Board Treasurer George Margetas said, to his knowledge, seven of the nine board members have reviewed the video, as well as West Manchester Township Police and the York County district attorney's office, neither of which saw any criminal activity.

The administration did not think further action was warranted, and Margetas — who noted that for all comments he was not speaking on behalf of the board — said he stands by their decision.

Since Lucky shared her story, at least 18 parents have shared their own bullying issues with her attorney — claiming a lack of response from the district, and a failure to enforce policies and discipline. The attorney is considering a class-action lawsuit.

Board President Todd Gettys said when a lawsuit is involved, it limits what the district can do. A better route would be working together with parents, because nobody on the staff or board thinks bullying is good — they all want to minimize it.

Four other board members did not immediately return phone calls or emails asking to respond to parent claims. Board members Lynn Kohler and Suzanne Smith directed The York Dispatch to Gettys.

A big issue: “We understand that there’s a big issue,” district Superintendent Todd Davies said of bullying, when reached by phone Wednesday.

"We have been working in trying to be more consistent with our discipline across the district,” he said, but he added it will take time to identify areas that need to be addressed and implement new policies effectively.

Gettys echoed his thoughts, adding that disrespect and discipline have been on the radar for a while.

Margetas said a board meeting this month was the first time he saw parents come forward about bullying, and though he's sympathetic to parents and does not take bullying lightly, he does not believe West York's  problem is more severe than other districts.

Todd Davies was approved unanimously by the West York school board in a special meeting Monday night.

Davies said the district's already seen some improvement in the middle school climate, with fewer discipline referrals, but it's also important to address issues systematically through proactive measures.

For example, West York added two school resource officers, additional staff in the elementary and middle schools and specialists to replace guidance counselors in classes such as art and gym; and the district initiated a soft start in classrooms.

The soft start allows kids to go directly to their classrooms at the beginning of the day, which creates less of an opportunity for behavior to escalate in large groups and more of a chance for teachers to connect with students, Davies said.

Buses: West York is also making major improvements to its school bus operations.

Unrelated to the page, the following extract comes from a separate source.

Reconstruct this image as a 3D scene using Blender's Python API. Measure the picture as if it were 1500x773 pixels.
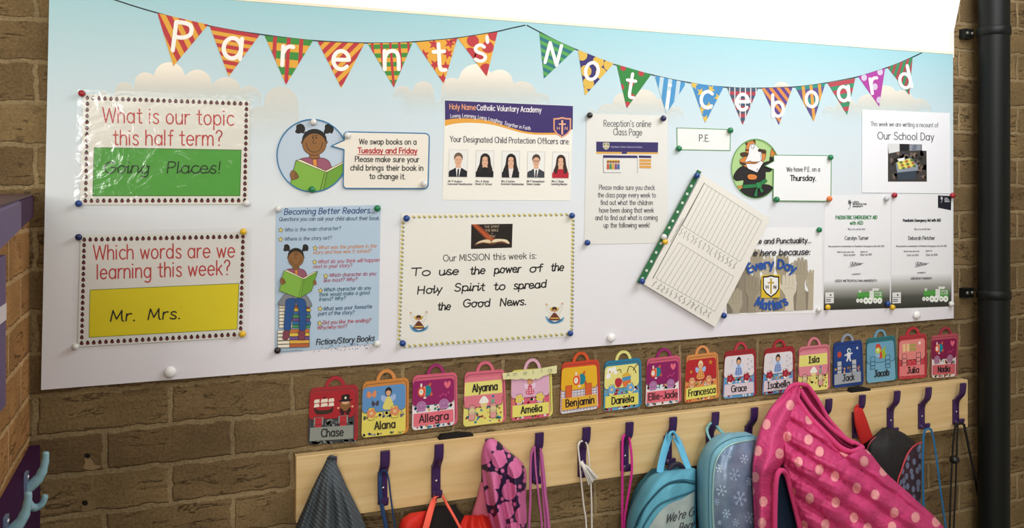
import bpy, math, random
import numpy as np
from mathutils import Vector, Matrix

for _o in list(bpy.data.objects):
    bpy.data.objects.remove(_o)
random.seed(7)
SC = bpy.context.scene
COL = SC.collection

# ---------------------------------------------------------------- camera
F, PPX, PPY = 1250.0, 750.0, 268.0          # focal length and optical centre, in pixels of the 1500x773 frame
TH = math.atan(F / 3171.0)                  # turn of the camera to the right of the wall's normal
DIST, EYE = 1.743, 1.55
CT, ST = math.cos(TH), math.sin(TH)
cd = bpy.data.cameras.new('camera')
cam = bpy.data.objects.new('camera', cd)
COL.objects.link(cam)
cam.location = (0, -DIST, EYE)
cam.rotation_euler = (math.pi / 2, 0, -TH)
cd.sensor_width = 36.0
cd.lens = F / 1500.0 * 36.0
cd.shift_y = (PPY - 386.5) / 1500.0
cd.clip_start = 0.02
SC.camera = cam

# ---------------------------------------------------------------- world, lights, exposure
world = bpy.data.worlds.new('world')
SC.world = world
world.use_nodes = True
bg = world.node_tree.nodes['Background']
bg.inputs[0].default_value = (1.0, 0.99, 0.97, 1)
bg.inputs[1].default_value = 1.15


def area(name, loc, target, sx, sy, power, color):
    ld = bpy.data.lights.new(name, 'AREA')
    ld.shape = 'RECTANGLE'
    ld.size, ld.size_y, ld.energy, ld.color = sx, sy, power, color
    o = bpy.data.objects.new(name, ld)
    COL.objects.link(o)
    o.location = loc
    o.rotation_euler = (Vector(target) - Vector(loc)).to_track_quat('-Z', 'Y').to_euler()
    return o


area('ceiling_or_fill_light', (1.50, -0.85, 2.52), (0.95, 0.0, 1.5), 1.3, 0.6, 24, (0.95, 0.97, 1.0))
area('ceiling_or_fill_light', (-0.5, -1.5, 2.52), (-0.3, 0.0, 1.5), 1.2, 0.7, 9, (1.0, 0.94, 0.82))
area('ceiling_or_fill_light', (0.1, -3.4, 2.5), (0.2, 0.0, 1.2), 3.2, 1.0, 54, (1.0, 0.98, 0.93))  # added broad fill, set high so the films do not mirror it
area('daylight_behind', (-1.08, -5.0, 1.82), (-0.6, 0.0, 1.6), 0.55, 0.5, 42, (1.0, 0.98, 0.94))
SC.view_settings.view_transform = 'Standard'
SC.view_settings.look = 'None'
SC.view_settings.exposure = 0.0
SC.view_settings.gamma = 1.0
SC.view_settings.use_curve_mapping = False

# ---------------------------------------------------------------- placing: pixel of the photograph -> point on a plane parallel to the wall


def P(px, py, off=0.0):
    u = (px - PPX) / F
    v = (PPY - py) / F
    d0, d1 = ST + u * CT, CT - u * ST
    t = (DIST - off) / d1
    return Vector((d0 * t, -off, EYE + v * t))


def PX(px, py, xp):
    """the same on the plane x = xp (the side wall)"""
    u = (px - PPX) / F
    v = (PPY - py) / F
    t = xp / (ST + u * CT)
    return Vector((xp, -DIST + t * (CT - u * ST), EYE + v * t))


def pxm(px, off=0.0):
    return F * (CT - (px - PPX) / F * ST) / (DIST - off)


# ---------------------------------------------------------------- materials
MATS = {}


def lin(c):
    if isinstance(c, str):
        c = c.lstrip('#')
        c = [int(c[i:i + 2], 16) / 255 for i in (0, 2, 4)]
    else:
        c = [x / 255 for x in c]
    return tuple(x / 12.92 if x <= .04045 else ((x + .055) / 1.055) ** 2.4 for x in c) + (1,)


def new_mat(name):
    m = bpy.data.materials.new(name)
    m.use_nodes = True
    nt = m.node_tree
    b = nt.nodes['Principled BSDF']
    return m, nt, b


def ink(c, rough=.55, spec=.25, metal=0.0, name='print'):
    k = (str(c), rough, spec, metal)
    if k not in MATS:
        m, nt, b = new_mat(name)
        b.inputs['Base Color'].default_value = lin(c)
        b.inputs['Roughness'].default_value = rough
        b.inputs['Specular IOR Level'].default_value = spec
        b.inputs['Metallic'].default_value = metal
        MATS[k] = m
    return MATS[k]


def node(nt, kind, **kw):
    n = nt.nodes.new(kind)
    for k, v in kw.items():
        if k.startswith('i_'):
            n.inputs[k[2:].replace('_', ' ')].default_value = v
        else:
            setattr(n, k, v)
    return n


def fabric(name, c, c2=None, scale=180, rough=.85, bump=.25):
    """woven cloth: fine noise in colour and bump"""
    k = (name, str(c))
    if k in MATS:
        return MATS[k]
    m, nt, b = new_mat(name)
    tc = node(nt, 'ShaderNodeTexCoord')
    n = node(nt, 'ShaderNodeTexNoise', i_Scale=scale, i_Detail=3.0)
    nt.links.new(tc.outputs['Object'], n.inputs['Vector'])
    mx = node(nt, 'ShaderNodeMix', data_type='RGBA')
    mx.inputs[6].default_value = lin(c)
    mx.inputs[7].default_value = lin(c2 or tuple(min(255, v * 1.25) for v in c))
    nt.links.new(n.outputs['Fac'], mx.inputs[0])
    nt.links.new(mx.outputs[2], b.inputs['Base Color'])
    bp = node(nt, 'ShaderNodeBump', i_Strength=bump, i_Distance=.002)
    nt.links.new(n.outputs['Fac'], bp.inputs['Height'])
    nt.links.new(bp.outputs[0], b.inputs['Normal'])
    b.inputs['Roughness'].default_value = rough
    b.inputs['Specular IOR Level'].default_value = .2
    MATS[k] = m
    return m


def brick_mat(name, axis, ox, oz, c1, c2, cm):
    """stock bricks 215 x 65 with rough creased faces; axis says which world axis runs along the courses"""
    m, nt, b = new_mat(name)
    L = nt.links.new
    g = node(nt, 'ShaderNodeNewGeometry')
    sp = node(nt, 'ShaderNodeSeparateXYZ')
    L(g.outputs['Position'], sp.inputs[0])
    cb = node(nt, 'ShaderNodeCombineXYZ')
    L(sp.outputs[axis], cb.inputs[0])
    L(sp.outputs[2], cb.inputs[1])
    mp = node(nt, 'ShaderNodeMapping')
    mp.inputs['Location'].default_value = (-ox, -oz, 0)
    L(cb.outputs[0], mp.inputs[0])
    nd = node(nt, 'ShaderNodeTexNoise', i_Scale=38.0, i_Detail=4.0)
    L(mp.outputs[0], nd.inputs['Vector'])
    ma = node(nt, 'ShaderNodeVectorMath', operation='MULTIPLY_ADD')
    ma.inputs[1].default_value = (.014, .014, 0)
    L(nd.outputs['Color'], ma.inputs[0])
    L(mp.outputs[0], ma.inputs[2])
    sh = node(nt, 'ShaderNodeVectorMath', operation='SUBTRACT')
    sh.inputs[1].default_value = (.007, .007, 0)
    L(ma.outputs[0], sh.inputs[0])
    br = node(nt, 'ShaderNodeTexBrick', offset=.5)
    br.inputs['Color1'].default_value = lin(c1)
    br.inputs['Color2'].default_value = lin(c2)
    br.inputs['Mortar'].default_value = lin(cm)
    br.inputs['Scale'].default_value = 1.0
    br.inputs['Mortar Size'].default_value = .0062
    br.inputs['Mortar Smooth'].default_value = .5
    br.inputs['Brick Width'].default_value = .225
    br.inputs['Row Height'].default_value = .075
    L(sh.outputs[0], br.inputs['Vector'])
    # creases that run along the brick, and pits
    m2 = node(nt, 'ShaderNodeMapping')
    m2.inputs['Scale'].default_value = (14, 60, 1)
    L(mp.outputs[0], m2.inputs[0])
    n2 = node(nt, 'ShaderNodeTexNoise', i_Scale=1.0, i_Detail=5.0, i_Roughness=.62, i_Distortion=.9)
    L(m2.outputs[0], n2.inputs['Vector'])
    n3 = node(nt, 'ShaderNodeTexNoise', i_Scale=190.0, i_Detail=4.0, i_Roughness=.7)
    L(mp.outputs[0], n3.inputs['Vector'])
    n4 = node(nt, 'ShaderNodeTexNoise', i_Scale=9.0, i_Detail=3.0)
    L(mp.outputs[0], n4.inputs['Vector'])
    # thin dark cracks: where the crease noise crosses one level
    cr = node(nt, 'ShaderNodeMath', operation='SUBTRACT')
    cr.inputs[1].default_value = .42
    L(n2.outputs['Fac'], cr.inputs[0])
    ab = node(nt, 'ShaderNodeMath', operation='ABSOLUTE')
    L(cr.outputs[0], ab.inputs[0])
    ck = node(nt, 'ShaderNodeMapRange', i_From_Min=.0, i_From_Max=.022, i_To_Min=.0, i_To_Max=1.0)
    L(ab.outputs[0], ck.inputs['Value'])
    ckm = node(nt, 'ShaderNodeMath', operation='MAXIMUM')
    big = node(nt, 'ShaderNodeMapRange', i_From_Min=.47, i_From_Max=.55, i_To_Min=1.0, i_To_Max=.0)
    L(n4.outputs['Fac'], big.inputs['Value'])
    L(ck.outputs[0], ckm.inputs[0])
    L(big.outputs[0], ckm.inputs[1])
    ckb = node(nt, 'ShaderNodeMath', operation='MAXIMUM')
    L(ckm.outputs[0], ckb.inputs[0])
    L(br.outputs['Fac'], ckb.inputs[1])
    # colour: brick tone times grain
    gr = node(nt, 'ShaderNodeMapRange', i_From_Min=.25, i_From_Max=.75, i_To_Min=.62, i_To_Max=1.38)
    L(n3.outputs['Fac'], gr.inputs['Value'])
    g2 = node(nt, 'ShaderNodeMapRange', i_From_Min=.3, i_From_Max=.7, i_To_Min=.78, i_To_Max=1.22)
    L(n4.outputs['Fac'], g2.inputs['Value'])
    mu = node(nt, 'ShaderNodeMath', operation='MULTIPLY')
    L(gr.outputs[0], mu.inputs[0])
    L(g2.outputs[0], mu.inputs[1])
    ckc = node(nt, 'ShaderNodeMapRange', i_To_Min=.45, i_To_Max=1.0)
    L(ckb.outputs[0], ckc.inputs['Value'])
    mu2 = node(nt, 'ShaderNodeMath', operation='MULTIPLY')
    L(mu.outputs[0], mu2.inputs[0])
    L(ckc.outputs[0], mu2.inputs[1])
    vm = node(nt, 'ShaderNodeVectorMath', operation='SCALE')
    L(br.outputs['Color'], vm.inputs[0])
    L(mu2.outputs[0], vm.inputs['Scale'])
    L(vm.outputs[0], b.inputs['Base Color'])
    # height
    iv = node(nt, 'ShaderNodeMath', operation='MULTIPLY_ADD')
    iv.inputs[1].default_value = -.55
    L(br.outputs['Fac'], iv.inputs[0])
    s1 = node(nt, 'ShaderNodeMath', operation='MULTIPLY_ADD')
    s1.inputs[1].default_value = .45
    L(n2.outputs['Fac'], s1.inputs[0])
    s2 = node(nt, 'ShaderNodeMath', operation='MULTIPLY_ADD')
    s2.inputs[1].default_value = .35
    L(n3.outputs['Fac'], s2.inputs[0])
    s3 = node(nt, 'ShaderNodeMath', operation='MULTIPLY')
    s3.inputs[1].default_value = .4
    L(ckb.outputs[0], s3.inputs[0])
    L(s3.outputs[0], s2.inputs[2])
    L(s2.outputs[0], s1.inputs[2])
    L(s1.outputs[0], iv.inputs[2])
    bp = node(nt, 'ShaderNodeBump', i_Strength=.9, i_Distance=.006)
    L(iv.outputs[0], bp.inputs['Height'])
    L(bp.outputs[0], b.inputs['Normal'])
    b.inputs['Roughness'].default_value = .9
    b.inputs['Specular IOR Level'].default_value = .15
    return m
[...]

According to the Wednesday letter, drivers are now mandated to report all incidents to building principals, and the district's new transportation policy states that students will be suspended for behavior such as fighting on the second offense.

Some parents have asked for bus aides to help the driver maintain control, and Gettys said the board is planning to have bus monitors rotate between routes to assist drivers, especially on one route that's had extensive issues.

At monthly bus meetings, administration also looking into discipline training for drivers, reduce bus time and closing the loop of communication so that drivers are aware of how reported incidents are resolved and can learn how to reduce them in the future.

Communication: Davies encouraged parents and community members to email or call him about areas where they would like to see change, noting “the best ideas come from the community.” 

In his letter, he urged parents to immediately report bullying to the building principal.

“That is probably the most important thing,” he later explained, because the principal is in charge of the building, aware of the climate of that building and has control of the resources to investigate.

If parents have had bad experiences, they should start there, but if there’s any area they feel the district has not dealt with, he encourages them to call his office, he said.

"We can’t change the past," Gettys said, but if the board, administration, parents, teachers, bus drivers and the community work together, they can make the district the best place for students moving forward.